The VRA dismantled many of the electoral underpinnings of the South’s Jim Crow system. President Lyndon B. Johnson declared its passage “a triumph for freedom as huge as any victory that has ever been won on any battlefield” and hailed it as “one of the most monumental laws in the history of American freedom.” It didn’t just prohibit voting practices and procedures that intentionally discriminated on the basis of race or color, but it also barred practices that had racially discriminatory results.

The VRA’s Section 4 formula declared jurisdictions to be “covered” by preclearance if they had used discriminatory “tests or devices” (such as literacy or education tests) or “good morals” requirements to limit voter participation, and if voter turnout or registration in the 1964 presidential election was less than 50 percent of the eligible population. Covered jurisdictions had to submit reports showing that any proposed voting changes neither discriminated against minority voters nor had a discriminatory impact, and they had to get the Justice Department’s approval before putting those changes into practice. From 1965 to the 2013 Shelby decision, the DOJ received 556,268 preclearance submissions. Most were approved. Around 3,000 proposed voting changes were denied.
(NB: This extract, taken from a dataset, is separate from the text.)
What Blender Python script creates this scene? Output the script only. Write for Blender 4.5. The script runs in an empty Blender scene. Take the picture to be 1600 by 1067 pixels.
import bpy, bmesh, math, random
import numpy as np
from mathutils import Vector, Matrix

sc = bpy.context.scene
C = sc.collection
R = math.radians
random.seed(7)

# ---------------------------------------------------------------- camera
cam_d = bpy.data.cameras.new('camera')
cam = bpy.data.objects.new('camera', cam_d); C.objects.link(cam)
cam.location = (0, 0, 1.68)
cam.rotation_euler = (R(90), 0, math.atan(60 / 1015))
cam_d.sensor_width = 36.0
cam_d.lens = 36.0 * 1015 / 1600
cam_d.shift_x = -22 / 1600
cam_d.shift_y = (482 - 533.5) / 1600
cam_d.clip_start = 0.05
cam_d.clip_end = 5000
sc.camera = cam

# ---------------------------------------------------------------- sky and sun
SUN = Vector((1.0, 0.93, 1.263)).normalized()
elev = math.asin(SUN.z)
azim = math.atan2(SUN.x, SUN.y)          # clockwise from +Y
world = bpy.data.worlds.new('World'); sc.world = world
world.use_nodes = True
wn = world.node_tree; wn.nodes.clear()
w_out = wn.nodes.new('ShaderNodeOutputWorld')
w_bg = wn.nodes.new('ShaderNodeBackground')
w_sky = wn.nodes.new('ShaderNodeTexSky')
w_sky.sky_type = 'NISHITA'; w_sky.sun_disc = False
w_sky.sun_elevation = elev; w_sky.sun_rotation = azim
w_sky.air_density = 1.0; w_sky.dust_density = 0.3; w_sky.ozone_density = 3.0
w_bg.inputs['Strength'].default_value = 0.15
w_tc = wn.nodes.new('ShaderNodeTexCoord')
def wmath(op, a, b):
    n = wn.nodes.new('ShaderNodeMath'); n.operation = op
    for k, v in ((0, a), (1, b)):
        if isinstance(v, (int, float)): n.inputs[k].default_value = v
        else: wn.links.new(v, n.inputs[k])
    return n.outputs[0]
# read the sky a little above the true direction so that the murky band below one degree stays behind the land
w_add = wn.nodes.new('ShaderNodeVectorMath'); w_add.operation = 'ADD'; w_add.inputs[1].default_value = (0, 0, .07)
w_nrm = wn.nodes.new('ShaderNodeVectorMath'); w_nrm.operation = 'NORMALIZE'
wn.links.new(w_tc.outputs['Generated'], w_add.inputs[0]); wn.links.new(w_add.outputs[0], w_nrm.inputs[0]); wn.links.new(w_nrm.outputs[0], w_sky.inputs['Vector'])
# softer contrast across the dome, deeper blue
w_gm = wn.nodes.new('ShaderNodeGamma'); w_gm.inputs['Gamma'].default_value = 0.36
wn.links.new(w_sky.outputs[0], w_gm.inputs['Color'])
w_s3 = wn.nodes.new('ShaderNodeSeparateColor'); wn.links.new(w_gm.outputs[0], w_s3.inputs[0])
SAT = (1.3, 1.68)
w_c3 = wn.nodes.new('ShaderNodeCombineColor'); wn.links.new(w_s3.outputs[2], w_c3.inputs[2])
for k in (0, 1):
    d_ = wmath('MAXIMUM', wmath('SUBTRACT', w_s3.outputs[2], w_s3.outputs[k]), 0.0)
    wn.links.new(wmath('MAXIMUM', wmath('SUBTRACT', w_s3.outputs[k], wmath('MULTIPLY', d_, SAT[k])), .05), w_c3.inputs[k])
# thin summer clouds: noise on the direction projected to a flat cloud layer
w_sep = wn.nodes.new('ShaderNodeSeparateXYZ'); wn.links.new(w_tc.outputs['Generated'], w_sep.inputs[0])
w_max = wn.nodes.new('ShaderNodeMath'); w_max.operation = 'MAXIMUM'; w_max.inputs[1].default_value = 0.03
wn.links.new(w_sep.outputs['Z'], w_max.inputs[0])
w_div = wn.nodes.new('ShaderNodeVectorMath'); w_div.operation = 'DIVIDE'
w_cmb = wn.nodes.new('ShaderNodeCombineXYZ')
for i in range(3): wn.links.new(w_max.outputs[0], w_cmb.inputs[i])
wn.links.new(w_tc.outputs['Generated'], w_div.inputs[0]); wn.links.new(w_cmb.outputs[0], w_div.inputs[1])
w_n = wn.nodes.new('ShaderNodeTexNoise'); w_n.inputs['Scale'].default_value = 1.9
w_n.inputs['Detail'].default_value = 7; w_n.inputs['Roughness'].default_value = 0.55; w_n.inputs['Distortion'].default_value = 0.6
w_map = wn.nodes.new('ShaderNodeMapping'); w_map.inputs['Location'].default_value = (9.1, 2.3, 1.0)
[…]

Congress renewed this formula in 1968 and 1972. In 1975, Congress extended the act to cover language minorities. Congress again renewed the VRA, including preclearance, in 1982 and 2006 with nearly unanimous bipartisan support; Presidents Ronald Reagan and George W. Bush, respectively, each signed it into law. When the Supreme Court struck down preclearance in 2013, nine states were fully covered jurisdictions, and in six states, some counties or municipalities were covered.
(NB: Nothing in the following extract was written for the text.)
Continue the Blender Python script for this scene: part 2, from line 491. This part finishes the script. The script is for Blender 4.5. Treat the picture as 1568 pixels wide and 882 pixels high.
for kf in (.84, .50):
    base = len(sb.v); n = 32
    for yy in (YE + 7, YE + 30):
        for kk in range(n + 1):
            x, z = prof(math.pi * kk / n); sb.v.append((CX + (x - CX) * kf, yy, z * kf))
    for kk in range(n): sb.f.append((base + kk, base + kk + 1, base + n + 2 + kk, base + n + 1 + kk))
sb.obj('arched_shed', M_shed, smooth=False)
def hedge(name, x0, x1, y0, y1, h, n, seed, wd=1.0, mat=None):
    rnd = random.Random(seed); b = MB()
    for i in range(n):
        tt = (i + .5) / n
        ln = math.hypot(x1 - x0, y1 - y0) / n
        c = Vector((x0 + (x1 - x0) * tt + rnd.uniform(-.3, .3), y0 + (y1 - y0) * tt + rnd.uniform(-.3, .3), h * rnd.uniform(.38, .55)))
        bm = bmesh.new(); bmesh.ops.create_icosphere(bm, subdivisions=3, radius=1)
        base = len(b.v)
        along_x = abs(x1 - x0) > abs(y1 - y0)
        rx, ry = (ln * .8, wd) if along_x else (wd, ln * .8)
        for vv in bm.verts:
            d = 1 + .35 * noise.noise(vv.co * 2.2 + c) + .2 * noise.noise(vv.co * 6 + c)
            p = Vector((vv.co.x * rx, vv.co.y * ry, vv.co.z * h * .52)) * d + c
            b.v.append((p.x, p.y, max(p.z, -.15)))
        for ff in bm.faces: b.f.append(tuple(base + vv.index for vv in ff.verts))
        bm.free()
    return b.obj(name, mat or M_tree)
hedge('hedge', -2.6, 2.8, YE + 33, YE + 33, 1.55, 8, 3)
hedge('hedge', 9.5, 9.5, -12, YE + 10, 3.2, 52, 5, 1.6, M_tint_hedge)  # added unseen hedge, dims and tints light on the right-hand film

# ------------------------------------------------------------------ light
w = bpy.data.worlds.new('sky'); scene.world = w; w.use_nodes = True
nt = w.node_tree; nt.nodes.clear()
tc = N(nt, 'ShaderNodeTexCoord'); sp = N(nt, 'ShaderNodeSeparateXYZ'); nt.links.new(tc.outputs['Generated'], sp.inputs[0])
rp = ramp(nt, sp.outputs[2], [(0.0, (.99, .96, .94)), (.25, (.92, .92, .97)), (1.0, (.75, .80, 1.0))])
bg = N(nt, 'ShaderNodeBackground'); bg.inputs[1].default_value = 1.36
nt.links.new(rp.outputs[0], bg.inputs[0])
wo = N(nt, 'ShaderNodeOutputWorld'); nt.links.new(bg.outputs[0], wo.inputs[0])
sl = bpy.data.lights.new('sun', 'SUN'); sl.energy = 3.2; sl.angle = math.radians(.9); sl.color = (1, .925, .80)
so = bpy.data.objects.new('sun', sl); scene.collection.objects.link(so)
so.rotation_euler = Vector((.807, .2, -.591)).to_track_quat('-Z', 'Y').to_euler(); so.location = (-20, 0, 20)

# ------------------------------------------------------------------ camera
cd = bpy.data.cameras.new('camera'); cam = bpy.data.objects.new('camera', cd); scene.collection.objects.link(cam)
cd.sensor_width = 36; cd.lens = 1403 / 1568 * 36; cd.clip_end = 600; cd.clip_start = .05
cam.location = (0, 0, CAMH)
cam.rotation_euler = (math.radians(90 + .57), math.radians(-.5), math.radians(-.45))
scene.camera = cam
Preclearance jurisdictions in 2013
Source: United States Department of Justice, 2015.
Preclearance jurisdictions in 2013. Source: United States Department of Justice, 2015.

Preclearance led more Black Americans to vote

After the VRA passed, Black citizens voted at dramatically higher rates, particularly in the South. Between 1964 and 1968, statewide voter turnout in the presidential election rose by 7.3 percent in South Carolina, 9.0 percent in Virginia, 16.8 percent in Alabama, and 19.3 percent in Mississippi.

My research compares voting rates in all 100 North Carolina counties between 1950 and 2016. Doing this, I could estimate the consequences of the preclearance requirement specifically. That’s because North Carolina was the only state in which some counties (39) but not others (61) were covered by preclearance in 1965; an additional county was covered in 1975, with the language-minority extension.

Although North Carolina had a statewide literacy test (which remains in the state constitution), voter turnout was 52 percent in the 1964 presidential election, above the 50 percent cutoff. But that average was misleading: North Carolina’s counties had extremely varied turnout rates, ranging from 25 percent to 91 percent, and Section 4 applied to those with less than 50 percent. Examining county-level voting data, I was able statistically to distinguish the impact of preclearance from other factors and trends that affected all of North Carolina.

So how did preclearance affect counties that were otherwise similar? Significantly. Covered counties had 10.9 percent higher turnout than would have been expected in presidential elections without preclearance, holding everything else constant. In midterm elections, the effects were even bigger, with an estimated 14.4 percent voting increase above what would have been expected.

My research found similar patterns in voter registration. Here, I compared counties that had less than 50 percent turnout but close to that mark (and therefore subject to preclearance) with counties slightly above 50 percent (and therefore free of preclearance). In the first two midterm election years, 1966 and 1970, voting-age Black Americans were registered to vote at a 12.8 percent higher rate in preclearance counties than in counties that barely missed preclearance. For the first two presidential elections, 1968 and 1972, Black registration in the preclearance counties was 23.2 percent higher than in those not covered.

In other words, the original preclearance requirement increased voter participation significantly right after the VRA’s passage, with continued increases up until 2013.

So how did the elimination of preclearance affect all this after 2013? Comparing 2016 to 2012, voters in counties formerly covered by preclearance were significantly less likely to turn out than their peers in counties that were never covered. Additional research could reveal longer-term negative implications.